Repeat the line that contains "Keep writing the", the line that contains "finish(bm,'towel',M_towel,None,loc=(7.5,5.88,.457),smooth=True)", and all lines between them, exactly and with no other lines.

=== Supplied records ===

⟨

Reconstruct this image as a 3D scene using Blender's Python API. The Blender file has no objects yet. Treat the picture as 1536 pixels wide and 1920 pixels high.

⟩
⟨

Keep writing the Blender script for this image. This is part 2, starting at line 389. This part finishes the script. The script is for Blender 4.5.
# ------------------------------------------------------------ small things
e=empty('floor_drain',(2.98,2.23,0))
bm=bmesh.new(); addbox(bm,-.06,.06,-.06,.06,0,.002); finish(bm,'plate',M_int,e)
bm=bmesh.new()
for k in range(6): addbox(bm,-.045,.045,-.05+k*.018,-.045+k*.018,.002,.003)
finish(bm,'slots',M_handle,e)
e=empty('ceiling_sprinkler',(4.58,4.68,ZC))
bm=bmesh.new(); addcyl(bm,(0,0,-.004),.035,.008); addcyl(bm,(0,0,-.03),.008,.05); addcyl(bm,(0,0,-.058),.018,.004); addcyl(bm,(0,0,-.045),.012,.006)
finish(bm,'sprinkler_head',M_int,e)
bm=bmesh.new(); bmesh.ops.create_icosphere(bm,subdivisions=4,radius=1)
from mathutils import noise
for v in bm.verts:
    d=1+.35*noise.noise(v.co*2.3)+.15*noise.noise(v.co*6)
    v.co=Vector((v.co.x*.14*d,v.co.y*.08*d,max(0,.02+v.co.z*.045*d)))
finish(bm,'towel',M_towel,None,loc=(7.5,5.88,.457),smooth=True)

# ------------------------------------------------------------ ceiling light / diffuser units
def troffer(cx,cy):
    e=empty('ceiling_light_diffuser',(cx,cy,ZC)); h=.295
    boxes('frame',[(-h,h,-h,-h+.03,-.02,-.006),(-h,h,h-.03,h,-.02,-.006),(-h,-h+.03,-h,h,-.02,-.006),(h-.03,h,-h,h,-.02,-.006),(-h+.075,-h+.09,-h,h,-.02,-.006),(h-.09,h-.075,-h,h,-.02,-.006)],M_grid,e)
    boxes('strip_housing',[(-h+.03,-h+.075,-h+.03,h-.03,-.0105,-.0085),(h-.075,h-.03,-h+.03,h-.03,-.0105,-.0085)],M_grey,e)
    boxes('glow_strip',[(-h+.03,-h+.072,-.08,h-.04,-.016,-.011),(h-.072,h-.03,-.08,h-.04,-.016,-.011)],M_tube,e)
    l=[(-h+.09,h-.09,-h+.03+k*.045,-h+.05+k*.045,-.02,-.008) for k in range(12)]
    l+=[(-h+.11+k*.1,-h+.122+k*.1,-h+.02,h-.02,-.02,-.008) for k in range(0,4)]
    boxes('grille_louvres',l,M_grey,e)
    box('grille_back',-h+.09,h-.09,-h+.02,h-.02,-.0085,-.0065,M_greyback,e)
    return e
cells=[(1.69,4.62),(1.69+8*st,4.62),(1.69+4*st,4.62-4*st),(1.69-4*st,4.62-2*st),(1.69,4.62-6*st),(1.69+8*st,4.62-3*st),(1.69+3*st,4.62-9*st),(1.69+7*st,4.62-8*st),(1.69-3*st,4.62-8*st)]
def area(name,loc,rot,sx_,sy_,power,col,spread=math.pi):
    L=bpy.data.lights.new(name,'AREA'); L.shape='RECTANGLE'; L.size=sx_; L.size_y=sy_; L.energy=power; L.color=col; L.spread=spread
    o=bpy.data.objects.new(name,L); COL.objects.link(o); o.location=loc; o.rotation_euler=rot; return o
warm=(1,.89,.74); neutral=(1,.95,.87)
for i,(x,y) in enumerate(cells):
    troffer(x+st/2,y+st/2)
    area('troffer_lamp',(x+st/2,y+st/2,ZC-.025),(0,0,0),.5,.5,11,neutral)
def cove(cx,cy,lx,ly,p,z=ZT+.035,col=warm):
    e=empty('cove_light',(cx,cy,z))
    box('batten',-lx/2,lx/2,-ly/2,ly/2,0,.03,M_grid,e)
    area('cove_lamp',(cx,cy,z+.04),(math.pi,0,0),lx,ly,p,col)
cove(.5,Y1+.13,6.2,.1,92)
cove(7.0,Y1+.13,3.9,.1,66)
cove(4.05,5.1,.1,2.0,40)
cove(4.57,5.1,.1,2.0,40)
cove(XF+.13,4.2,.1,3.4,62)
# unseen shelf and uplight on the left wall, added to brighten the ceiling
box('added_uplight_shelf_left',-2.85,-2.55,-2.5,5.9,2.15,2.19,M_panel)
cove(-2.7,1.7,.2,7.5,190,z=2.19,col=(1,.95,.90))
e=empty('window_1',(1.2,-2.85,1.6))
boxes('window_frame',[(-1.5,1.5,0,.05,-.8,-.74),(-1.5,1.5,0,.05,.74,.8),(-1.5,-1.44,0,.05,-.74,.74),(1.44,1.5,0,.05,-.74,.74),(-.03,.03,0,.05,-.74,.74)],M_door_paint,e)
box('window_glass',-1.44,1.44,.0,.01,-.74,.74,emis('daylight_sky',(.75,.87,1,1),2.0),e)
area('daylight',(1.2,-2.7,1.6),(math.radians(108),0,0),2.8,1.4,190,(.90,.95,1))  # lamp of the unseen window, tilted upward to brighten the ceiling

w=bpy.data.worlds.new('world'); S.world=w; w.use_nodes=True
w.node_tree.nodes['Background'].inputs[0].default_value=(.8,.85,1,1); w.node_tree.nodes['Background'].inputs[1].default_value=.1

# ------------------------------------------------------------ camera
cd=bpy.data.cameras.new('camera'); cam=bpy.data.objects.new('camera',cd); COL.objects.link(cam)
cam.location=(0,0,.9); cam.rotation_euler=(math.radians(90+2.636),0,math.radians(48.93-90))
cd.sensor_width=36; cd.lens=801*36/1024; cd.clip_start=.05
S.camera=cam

⟩

=== Answer to the exercise ===
Keep writing the Blender script for this image. This is part 2, starting at line 389. This part finishes the script. The script is for Blender 4.5.
# ------------------------------------------------------------ small things
e=empty('floor_drain',(2.98,2.23,0))
bm=bmesh.new(); addbox(bm,-.06,.06,-.06,.06,0,.002); finish(bm,'plate',M_int,e)
bm=bmesh.new()
for k in range(6): addbox(bm,-.045,.045,-.05+k*.018,-.045+k*.018,.002,.003)
finish(bm,'slots',M_handle,e)
e=empty('ceiling_sprinkler',(4.58,4.68,ZC))
bm=bmesh.new(); addcyl(bm,(0,0,-.004),.035,.008); addcyl(bm,(0,0,-.03),.008,.05); addcyl(bm,(0,0,-.058),.018,.004); addcyl(bm,(0,0,-.045),.012,.006)
finish(bm,'sprinkler_head',M_int,e)
bm=bmesh.new(); bmesh.ops.create_icosphere(bm,subdivisions=4,radius=1)
from mathutils import noise
for v in bm.verts:
    d=1+.35*noise.noise(v.co*2.3)+.15*noise.noise(v.co*6)
    v.co=Vector((v.co.x*.14*d,v.co.y*.08*d,max(0,.02+v.co.z*.045*d)))
finish(bm,'towel',M_towel,None,loc=(7.5,5.88,.457),smooth=True)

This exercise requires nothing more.